Patent News


Apr. 29, 2014

Houston Business Journal: Alleged energy “patent troll” says it fights for the little guy, by Jordan Blum

This article originally appeared in the Houston Business Journal on April 29, 2014.


Whether they’re called patent monetization firms, non-practicing entities or the dreaded “patent trolls,” such companies are entering the energy sector more in disputes over technologies and patents.

But the leaders of such firms said they are “certainly not winning the PR war” and are being unfairly bullied by giant companies that want to ignore the existence of patents.

One of the biggest firms, California-based Acacia Research Corp. , has a top subsidiary in Plano called Acacia Research Group LLC that has a new Houston office to focus on technology and patents in the energy sector.

“Large corporations don’t like receiving those lawsuits and they defend them vigorously,” said Marvin Key, CEO of Acacia Research Group. “There’s (often) a concerted business decision to get products to market first and worry about infringements later.”

Acacia, for instance, buys patents and licenses them to other companies. Acacia also files lawsuits to get damages for alleged patent infringements. The original patent holders that sold to Acacia then get royalties or cash payments.

“We’re simply providing a service for someone (the inventor) who doesn’t know how to do it themselves,” Key said.

Acacia is hardly a “litigious ogre,” he said, because the company has only gone to trial four times on about 1,300 separate patent deals.

One recent Acacia lawsuit against Houston-based Schlumberger Ltd. (NYSE: SLB) is receiving increased attention. The suit involves alleged patent infringement against the three-dimensional modeling technology patented by Plano-based Dynamic 3D Geosolutions LLC.
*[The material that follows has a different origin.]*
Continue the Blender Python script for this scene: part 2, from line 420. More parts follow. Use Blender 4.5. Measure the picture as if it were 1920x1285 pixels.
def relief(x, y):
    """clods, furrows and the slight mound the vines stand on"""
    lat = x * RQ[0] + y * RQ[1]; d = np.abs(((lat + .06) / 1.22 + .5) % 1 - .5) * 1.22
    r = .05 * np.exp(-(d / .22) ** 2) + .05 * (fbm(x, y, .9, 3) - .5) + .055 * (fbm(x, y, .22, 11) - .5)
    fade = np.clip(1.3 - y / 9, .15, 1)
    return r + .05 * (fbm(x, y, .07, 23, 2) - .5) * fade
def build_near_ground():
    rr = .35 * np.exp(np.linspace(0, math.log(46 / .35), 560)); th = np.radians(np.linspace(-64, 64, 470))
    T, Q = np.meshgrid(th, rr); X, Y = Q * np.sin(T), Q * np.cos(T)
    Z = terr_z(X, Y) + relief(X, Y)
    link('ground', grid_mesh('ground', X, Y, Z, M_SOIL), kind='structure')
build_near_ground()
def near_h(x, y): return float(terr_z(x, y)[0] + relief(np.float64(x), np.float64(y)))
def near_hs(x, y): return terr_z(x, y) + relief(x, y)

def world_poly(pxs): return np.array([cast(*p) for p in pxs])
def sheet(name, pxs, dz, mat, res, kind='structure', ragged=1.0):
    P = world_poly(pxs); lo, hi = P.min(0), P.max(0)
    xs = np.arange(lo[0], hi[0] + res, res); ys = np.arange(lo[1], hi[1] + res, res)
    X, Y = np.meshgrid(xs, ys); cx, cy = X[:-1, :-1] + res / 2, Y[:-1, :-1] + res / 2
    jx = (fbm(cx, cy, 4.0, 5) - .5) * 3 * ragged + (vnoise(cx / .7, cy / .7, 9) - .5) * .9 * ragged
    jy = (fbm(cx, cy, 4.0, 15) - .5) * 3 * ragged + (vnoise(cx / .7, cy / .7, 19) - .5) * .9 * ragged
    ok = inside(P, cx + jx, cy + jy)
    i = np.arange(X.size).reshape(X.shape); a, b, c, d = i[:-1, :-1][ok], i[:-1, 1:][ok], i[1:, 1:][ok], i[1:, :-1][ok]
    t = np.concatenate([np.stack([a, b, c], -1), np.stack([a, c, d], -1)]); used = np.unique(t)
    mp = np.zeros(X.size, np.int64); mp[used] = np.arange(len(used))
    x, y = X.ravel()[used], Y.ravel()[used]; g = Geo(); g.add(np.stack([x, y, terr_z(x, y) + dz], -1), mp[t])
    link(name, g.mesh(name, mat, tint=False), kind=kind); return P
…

The controversy first began last year when Schlumberger’s deputy general counsel for intellectual property, Charlotte Rutherford, left to take a job as an Acacia senior vice president in Houston. In December, Acacia partnered with Dynamic 3D and then, in February, sued Schlumberger for patent infringement in federal court in Austin.

Schlumberger then countered last month by suing Rutherford in state court for allegedly taking trade secret data shortly before leaving the company.

Key said the timing of Rutherford’s departure and the lawsuit is “purely anecdotal” and “has no merit.” He said Schlumberger’s lawsuit is a “bullying tactic in response.”

Jonathan Spivey, a partner and intellectual property attorney with Bracewell & Giuliani in Houston, said though that Acacia’s timing “leaves a lot to be questioned,” noting that Acacia sued just two months after acquiring the Dynamic 3D patent.

Spivey said Schlumberger and defendants in similar cases also are using U.S. Patent and Trademark Office procedures to challenge the validity of the patents filed.